La Chine n'a pas l'air contente qu'on ait décerné un prix Nobel à
un de ses citoyens, et elle tient à le faire savoir, très très fort.
En ce faisant, elle attire très fortement l'attention sur un fait qui
aurait pu rester, sinon discret, du moins beaucoup moins mis en
valeur. Parmi toutes les réactions qu'elle aurait pu choisir (comme
celle de hausser les épaules en disant moui, c'est un poète mineur,
voilà un choix curieux
, ou bien d'ignorer complètement l'événement
et de se refuser à tout commentaire, ou encore de libérer le gus et de
refuser de le laisser revenir, que sais-je encore), j'ai l'impression
qu'elle a choisi celle qui souligne le plus visiblement ce qui la
gêne.
C'est un peu étrange combien les gens s'obstinent à faire cette erreur de débutant : quand on voudrait que quelque chose ne fasse pas trop de bruit et que quelqu'un vous embête à faire du bruit à ce sujet, le mieux est généralement de l'ignorer et surtout pas de lui faire la guerre, ce qui va tourner tous les projecteurs vers cette guerre et donc sur ce qu'on essaie de garder discret. Par exemple, si vous voulez faire disparaître un texte du Web, la pire chose possible est de menacer de représailles judiciaires ceux qui diffusent ce texte. (Évidemment, cela dépend de votre propre célébrité : mais quand on est le gouvernement de la Chine, la question ne se pose pas trop.)

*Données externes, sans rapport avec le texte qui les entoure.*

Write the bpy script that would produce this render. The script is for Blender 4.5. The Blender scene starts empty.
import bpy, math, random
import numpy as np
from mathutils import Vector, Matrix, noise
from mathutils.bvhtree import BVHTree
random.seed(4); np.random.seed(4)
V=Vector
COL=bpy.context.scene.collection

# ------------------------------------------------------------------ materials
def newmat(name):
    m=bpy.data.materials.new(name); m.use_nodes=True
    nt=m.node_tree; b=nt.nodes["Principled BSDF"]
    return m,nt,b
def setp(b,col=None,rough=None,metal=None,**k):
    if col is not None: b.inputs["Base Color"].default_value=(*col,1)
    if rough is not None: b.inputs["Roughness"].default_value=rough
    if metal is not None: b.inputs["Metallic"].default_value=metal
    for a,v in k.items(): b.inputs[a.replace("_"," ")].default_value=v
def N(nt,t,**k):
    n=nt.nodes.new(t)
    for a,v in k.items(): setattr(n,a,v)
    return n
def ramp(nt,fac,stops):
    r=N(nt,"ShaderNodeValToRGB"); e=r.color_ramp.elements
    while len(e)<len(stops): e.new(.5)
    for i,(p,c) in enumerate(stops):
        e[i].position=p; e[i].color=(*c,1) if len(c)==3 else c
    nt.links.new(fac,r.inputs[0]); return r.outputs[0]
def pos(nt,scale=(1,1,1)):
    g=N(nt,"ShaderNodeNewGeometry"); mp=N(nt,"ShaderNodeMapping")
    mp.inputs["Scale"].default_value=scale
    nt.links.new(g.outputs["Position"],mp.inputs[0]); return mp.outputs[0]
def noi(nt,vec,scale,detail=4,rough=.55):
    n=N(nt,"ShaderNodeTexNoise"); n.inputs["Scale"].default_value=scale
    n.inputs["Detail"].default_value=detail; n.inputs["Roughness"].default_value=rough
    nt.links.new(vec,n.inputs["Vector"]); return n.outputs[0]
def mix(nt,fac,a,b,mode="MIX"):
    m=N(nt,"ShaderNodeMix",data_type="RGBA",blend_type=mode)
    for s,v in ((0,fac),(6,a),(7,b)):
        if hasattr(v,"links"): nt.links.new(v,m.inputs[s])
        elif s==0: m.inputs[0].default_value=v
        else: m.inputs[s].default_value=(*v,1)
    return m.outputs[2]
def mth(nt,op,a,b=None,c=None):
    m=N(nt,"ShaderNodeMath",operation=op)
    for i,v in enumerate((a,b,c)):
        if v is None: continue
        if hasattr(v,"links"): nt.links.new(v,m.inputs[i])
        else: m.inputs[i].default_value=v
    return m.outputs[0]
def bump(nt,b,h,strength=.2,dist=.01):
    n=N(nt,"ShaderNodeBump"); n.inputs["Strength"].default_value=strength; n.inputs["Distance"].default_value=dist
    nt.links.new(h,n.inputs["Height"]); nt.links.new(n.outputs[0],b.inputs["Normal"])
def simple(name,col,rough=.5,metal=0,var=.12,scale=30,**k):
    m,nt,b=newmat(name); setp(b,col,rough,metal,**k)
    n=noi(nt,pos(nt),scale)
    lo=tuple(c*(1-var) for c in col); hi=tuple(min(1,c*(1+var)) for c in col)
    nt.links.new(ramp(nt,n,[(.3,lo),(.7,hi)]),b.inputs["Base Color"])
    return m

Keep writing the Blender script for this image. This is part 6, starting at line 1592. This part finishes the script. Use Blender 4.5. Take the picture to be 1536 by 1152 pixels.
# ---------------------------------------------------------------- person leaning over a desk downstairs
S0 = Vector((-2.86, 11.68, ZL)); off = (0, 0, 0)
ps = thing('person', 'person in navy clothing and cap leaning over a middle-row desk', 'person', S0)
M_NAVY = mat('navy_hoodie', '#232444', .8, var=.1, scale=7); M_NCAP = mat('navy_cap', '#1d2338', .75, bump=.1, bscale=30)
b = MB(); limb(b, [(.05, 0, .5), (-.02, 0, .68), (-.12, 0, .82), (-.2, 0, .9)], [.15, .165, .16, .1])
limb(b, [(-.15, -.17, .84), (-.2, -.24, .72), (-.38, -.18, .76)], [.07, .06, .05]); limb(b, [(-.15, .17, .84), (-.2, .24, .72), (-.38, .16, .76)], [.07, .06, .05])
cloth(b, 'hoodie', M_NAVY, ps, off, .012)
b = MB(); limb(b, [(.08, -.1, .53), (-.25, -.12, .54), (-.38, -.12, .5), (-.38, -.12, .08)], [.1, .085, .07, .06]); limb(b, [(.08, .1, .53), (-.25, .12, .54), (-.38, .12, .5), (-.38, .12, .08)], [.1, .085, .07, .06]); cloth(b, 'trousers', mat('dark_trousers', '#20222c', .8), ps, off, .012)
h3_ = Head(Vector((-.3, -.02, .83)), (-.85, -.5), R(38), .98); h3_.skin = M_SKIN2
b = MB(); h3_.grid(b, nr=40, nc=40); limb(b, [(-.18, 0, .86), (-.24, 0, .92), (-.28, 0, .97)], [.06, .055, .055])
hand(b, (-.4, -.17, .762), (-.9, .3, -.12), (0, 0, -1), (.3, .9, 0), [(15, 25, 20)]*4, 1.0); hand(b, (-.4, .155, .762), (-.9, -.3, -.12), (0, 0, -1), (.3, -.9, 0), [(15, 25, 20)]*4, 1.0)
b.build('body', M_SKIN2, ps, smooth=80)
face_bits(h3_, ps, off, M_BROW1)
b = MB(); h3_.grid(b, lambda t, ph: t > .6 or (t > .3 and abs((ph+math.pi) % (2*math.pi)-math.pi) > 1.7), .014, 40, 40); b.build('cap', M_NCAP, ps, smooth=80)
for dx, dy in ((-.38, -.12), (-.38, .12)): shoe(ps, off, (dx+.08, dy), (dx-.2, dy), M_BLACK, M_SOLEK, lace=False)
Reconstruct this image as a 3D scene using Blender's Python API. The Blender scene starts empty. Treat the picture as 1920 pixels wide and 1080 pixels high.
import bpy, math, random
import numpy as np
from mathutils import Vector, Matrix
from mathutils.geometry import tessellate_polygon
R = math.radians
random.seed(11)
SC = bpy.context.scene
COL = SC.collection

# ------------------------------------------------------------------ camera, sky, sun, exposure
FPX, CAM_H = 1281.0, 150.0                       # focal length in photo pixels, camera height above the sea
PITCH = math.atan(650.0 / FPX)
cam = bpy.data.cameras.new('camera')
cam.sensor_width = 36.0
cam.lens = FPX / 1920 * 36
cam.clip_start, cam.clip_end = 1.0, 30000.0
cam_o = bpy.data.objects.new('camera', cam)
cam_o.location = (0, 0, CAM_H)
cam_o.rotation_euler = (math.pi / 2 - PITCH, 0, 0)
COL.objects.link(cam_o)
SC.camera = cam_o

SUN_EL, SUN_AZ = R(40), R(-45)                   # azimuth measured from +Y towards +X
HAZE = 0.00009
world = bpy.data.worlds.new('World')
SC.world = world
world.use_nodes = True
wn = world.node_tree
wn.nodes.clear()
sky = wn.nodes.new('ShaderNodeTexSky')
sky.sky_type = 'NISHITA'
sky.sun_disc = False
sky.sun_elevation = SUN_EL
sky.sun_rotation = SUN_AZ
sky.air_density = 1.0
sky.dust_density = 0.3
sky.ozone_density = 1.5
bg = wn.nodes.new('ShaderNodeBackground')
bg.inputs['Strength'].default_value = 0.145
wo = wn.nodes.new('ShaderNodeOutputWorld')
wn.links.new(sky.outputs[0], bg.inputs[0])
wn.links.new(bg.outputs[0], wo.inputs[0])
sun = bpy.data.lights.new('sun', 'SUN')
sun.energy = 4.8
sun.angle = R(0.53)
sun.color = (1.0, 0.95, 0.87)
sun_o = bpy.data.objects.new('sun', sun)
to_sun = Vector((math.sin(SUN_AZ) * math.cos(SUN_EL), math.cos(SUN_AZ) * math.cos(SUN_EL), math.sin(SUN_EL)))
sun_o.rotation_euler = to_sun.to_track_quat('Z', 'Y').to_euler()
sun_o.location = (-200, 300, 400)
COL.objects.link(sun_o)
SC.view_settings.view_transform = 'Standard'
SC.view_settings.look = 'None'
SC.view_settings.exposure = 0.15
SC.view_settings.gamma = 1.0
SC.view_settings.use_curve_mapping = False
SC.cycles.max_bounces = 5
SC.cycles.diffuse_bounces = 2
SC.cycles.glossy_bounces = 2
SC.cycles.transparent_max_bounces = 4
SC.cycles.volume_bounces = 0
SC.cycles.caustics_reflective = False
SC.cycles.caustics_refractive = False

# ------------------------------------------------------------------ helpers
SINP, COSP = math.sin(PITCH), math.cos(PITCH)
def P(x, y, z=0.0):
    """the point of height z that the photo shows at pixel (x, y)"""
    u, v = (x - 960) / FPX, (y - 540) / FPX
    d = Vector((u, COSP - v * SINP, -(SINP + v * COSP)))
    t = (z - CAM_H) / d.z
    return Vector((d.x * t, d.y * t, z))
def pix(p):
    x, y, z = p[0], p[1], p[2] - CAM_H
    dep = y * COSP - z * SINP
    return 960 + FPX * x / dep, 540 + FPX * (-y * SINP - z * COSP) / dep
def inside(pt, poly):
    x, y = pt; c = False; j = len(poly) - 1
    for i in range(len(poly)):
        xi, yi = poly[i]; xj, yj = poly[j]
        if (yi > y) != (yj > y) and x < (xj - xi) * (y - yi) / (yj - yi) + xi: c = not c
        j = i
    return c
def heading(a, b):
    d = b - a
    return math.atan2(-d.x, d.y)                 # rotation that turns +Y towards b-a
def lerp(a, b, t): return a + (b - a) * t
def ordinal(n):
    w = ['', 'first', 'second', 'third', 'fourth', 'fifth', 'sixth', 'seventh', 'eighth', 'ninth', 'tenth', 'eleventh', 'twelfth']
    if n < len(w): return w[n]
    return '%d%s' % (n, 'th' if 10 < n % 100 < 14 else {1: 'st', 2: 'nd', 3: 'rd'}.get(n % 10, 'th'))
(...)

Cet effet s'appelle l'effet Streisand, du nom de la chanteuse Barbra Streisand, qui en 2003 a cherché à faire disparaître du Web une photo de sa villa et a réussi, au lieu de ça, à ce qu'elle soit recopiée en un nombre incalculable d'exemplaires et vue par des centaines de milliers d'internautes. L'article Wikipédia liste un bon nombre d'autres exemples du phénomène.
On pourrait croire que depuis le temps les gens auraient compris la leçon. Je suis étonné.